| Exercise prompt |
Write out each line beneath this one exactly as it reads.

==============================

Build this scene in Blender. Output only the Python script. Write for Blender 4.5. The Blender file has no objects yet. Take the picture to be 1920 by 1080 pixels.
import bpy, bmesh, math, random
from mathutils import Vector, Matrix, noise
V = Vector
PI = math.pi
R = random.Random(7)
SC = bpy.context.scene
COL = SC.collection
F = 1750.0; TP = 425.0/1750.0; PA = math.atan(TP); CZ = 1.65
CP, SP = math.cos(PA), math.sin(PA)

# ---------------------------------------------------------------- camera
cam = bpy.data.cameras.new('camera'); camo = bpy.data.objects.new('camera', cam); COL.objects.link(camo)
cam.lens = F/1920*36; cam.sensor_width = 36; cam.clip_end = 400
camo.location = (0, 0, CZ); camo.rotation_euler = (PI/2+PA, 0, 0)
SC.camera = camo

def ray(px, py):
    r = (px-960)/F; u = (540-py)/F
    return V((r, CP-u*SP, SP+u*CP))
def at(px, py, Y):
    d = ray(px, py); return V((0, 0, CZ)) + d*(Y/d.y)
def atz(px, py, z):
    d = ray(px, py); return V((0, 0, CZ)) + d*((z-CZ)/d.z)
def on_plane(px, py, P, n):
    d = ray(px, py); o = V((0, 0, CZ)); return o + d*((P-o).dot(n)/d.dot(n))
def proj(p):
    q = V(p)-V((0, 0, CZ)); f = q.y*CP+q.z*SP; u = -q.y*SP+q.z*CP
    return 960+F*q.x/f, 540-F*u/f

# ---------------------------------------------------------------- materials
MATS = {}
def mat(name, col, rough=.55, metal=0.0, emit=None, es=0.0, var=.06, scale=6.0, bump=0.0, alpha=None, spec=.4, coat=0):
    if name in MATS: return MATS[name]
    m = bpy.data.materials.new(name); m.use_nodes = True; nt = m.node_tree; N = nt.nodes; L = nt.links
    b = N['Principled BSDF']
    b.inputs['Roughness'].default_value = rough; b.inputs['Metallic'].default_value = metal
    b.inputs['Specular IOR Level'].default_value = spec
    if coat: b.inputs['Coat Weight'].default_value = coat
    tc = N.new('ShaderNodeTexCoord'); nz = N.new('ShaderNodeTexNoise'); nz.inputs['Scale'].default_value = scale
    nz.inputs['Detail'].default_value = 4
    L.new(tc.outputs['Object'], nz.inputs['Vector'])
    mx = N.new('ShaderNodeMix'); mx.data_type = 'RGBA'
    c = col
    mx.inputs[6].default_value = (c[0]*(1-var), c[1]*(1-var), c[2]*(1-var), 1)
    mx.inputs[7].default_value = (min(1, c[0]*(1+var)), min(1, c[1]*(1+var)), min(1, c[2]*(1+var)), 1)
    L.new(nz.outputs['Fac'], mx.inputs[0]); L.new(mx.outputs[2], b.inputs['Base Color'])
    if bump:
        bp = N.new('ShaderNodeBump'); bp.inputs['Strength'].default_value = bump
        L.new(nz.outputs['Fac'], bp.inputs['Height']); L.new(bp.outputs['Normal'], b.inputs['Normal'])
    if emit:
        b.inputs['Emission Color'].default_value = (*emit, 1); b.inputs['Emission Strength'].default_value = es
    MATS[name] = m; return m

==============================

| Task result |
Build this scene in Blender. Output only the Python script. Write for Blender 4.5. The Blender file has no objects yet. Take the picture to be 1920 by 1080 pixels.
import bpy, bmesh, math, random
from mathutils import Vector, Matrix, noise
V = Vector
PI = math.pi
R = random.Random(7)
SC = bpy.context.scene
COL = SC.collection
F = 1750.0; TP = 425.0/1750.0; PA = math.atan(TP); CZ = 1.65
CP, SP = math.cos(PA), math.sin(PA)

# ---------------------------------------------------------------- camera
cam = bpy.data.cameras.new('camera'); camo = bpy.data.objects.new('camera', cam); COL.objects.link(camo)
cam.lens = F/1920*36; cam.sensor_width = 36; cam.clip_end = 400
camo.location = (0, 0, CZ); camo.rotation_euler = (PI/2+PA, 0, 0)
SC.camera = camo

def ray(px, py):
    r = (px-960)/F; u = (540-py)/F
    return V((r, CP-u*SP, SP+u*CP))
def at(px, py, Y):
    d = ray(px, py); return V((0, 0, CZ)) + d*(Y/d.y)
def atz(px, py, z):
    d = ray(px, py); return V((0, 0, CZ)) + d*((z-CZ)/d.z)
def on_plane(px, py, P, n):
    d = ray(px, py); o = V((0, 0, CZ)); return o + d*((P-o).dot(n)/d.dot(n))
def proj(p):
    q = V(p)-V((0, 0, CZ)); f = q.y*CP+q.z*SP; u = -q.y*SP+q.z*CP
    return 960+F*q.x/f, 540-F*u/f

# ---------------------------------------------------------------- materials
MATS = {}
def mat(name, col, rough=.55, metal=0.0, emit=None, es=0.0, var=.06, scale=6.0, bump=0.0, alpha=None, spec=.4, coat=0):
    if name in MATS: return MATS[name]
    m = bpy.data.materials.new(name); m.use_nodes = True; nt = m.node_tree; N = nt.nodes; L = nt.links
    b = N['Principled BSDF']
    b.inputs['Roughness'].default_value = rough; b.inputs['Metallic'].default_value = metal
    b.inputs['Specular IOR Level'].default_value = spec
    if coat: b.inputs['Coat Weight'].default_value = coat
    tc = N.new('ShaderNodeTexCoord'); nz = N.new('ShaderNodeTexNoise'); nz.inputs['Scale'].default_value = scale
    nz.inputs['Detail'].default_value = 4
    L.new(tc.outputs['Object'], nz.inputs['Vector'])
    mx = N.new('ShaderNodeMix'); mx.data_type = 'RGBA'
    c = col
    mx.inputs[6].default_value = (c[0]*(1-var), c[1]*(1-var), c[2]*(1-var), 1)
    mx.inputs[7].default_value = (min(1, c[0]*(1+var)), min(1, c[1]*(1+var)), min(1, c[2]*(1+var)), 1)
    L.new(nz.outputs['Fac'], mx.inputs[0]); L.new(mx.outputs[2], b.inputs['Base Color'])
    if bump:
        bp = N.new('ShaderNodeBump'); bp.inputs['Strength'].default_value = bump
        L.new(nz.outputs['Fac'], bp.inputs['Height']); L.new(bp.outputs['Normal'], b.inputs['Normal'])
    if emit:
        b.inputs['Emission Color'].default_value = (*emit, 1); b.inputs['Emission Strength'].default_value = es
    MATS[name] = m; return m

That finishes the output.